Is tme running Out for Foreclosure Victims

In what has become a sadly familiar story, a homeowner in trouble responds to a company that promises to help them avoid foreclosure. The solution turns into another problem, and the homeowner is now part of a class action lawsuit against the company.

“They say the money was going to go in an escrow account and help you get back on your feet so you can go ahead and keep your home and whatnot after a year….I thought it was a good program!”

So good, that this Suitland woman– who didn’t want to be named– recommended the financial service she was using to a neighbor. Now, she’s one of hundreds of homeowners from Maryland, D.C., and Virginia in a class action lawsuit filed in federal court.

Attorney Phillip Robinson with Civil Justice Incorporated says most homeowners were looking to refinance.

“They were trying refinance from an exploding unaffordable loan to a loan they could afford,” said Robinson. “Instead, they got placed in a foreclosure reversal program. And the homeowners are left with nothing and they’re facing a second foreclosure in someone else’s name on a fraudulent loan.”

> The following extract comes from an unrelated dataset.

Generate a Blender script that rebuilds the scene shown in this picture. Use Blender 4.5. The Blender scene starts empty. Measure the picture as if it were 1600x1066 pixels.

In federal court on Friday, an attorney for one of the title companies named in the civil suit told federal Judge Roger Titus that the victims were guilty of contributory negligence — that they in essence, were also to blame. This infuriated Angele Reid of Oxon Hill, who sat in on the motions hearing.

“I was really ready to strangle him,” Reid said. “Because if you look at the documents, even a real estate attorney would have difficulty figuring out that something was going wrong.”

Judge Titus seemed to agree, pointing out that the federal forms known as HUD-1’s were indecipherable. At one point, Titus said only a mathematician could understand them.

One of those named in the class action suit–Joy Jackson of the Lanham-based Metropolitan Money Store–has also been indicted on criminal charges. According to the criminal indictment, Jackson allegedly took money from clients and spent it on fur coats, fancy cars, a limo to take her son to his private school, and an $800,000 wedding at the Mayflower Hotel.

But even as attorneys go to bat for victimized homeowners, cleaning up after the mortgage mess won’t be easy.

Many consumer advocates say homeowners tell them they are in an endless game of phone tag with lenders as they try to forestall foreclosure. Attorney Peter Holland, who represents some of the hundreds of homeowners from Herndon to Hyattsville in a class action lawsuit in federal court, hears that too.

“The lenders are giving instructions, I’m told, to foreclose. And so, it’s like a battlefield every day,” said Holland.

But some in the housing market say another victim in the mortgage crisis are the reputable companies who do act in good faith. One thing everyone agrees from homeowners, to consumer advocates, to mortgage firms is that the process of cleaning up the market will be a long, hard slog.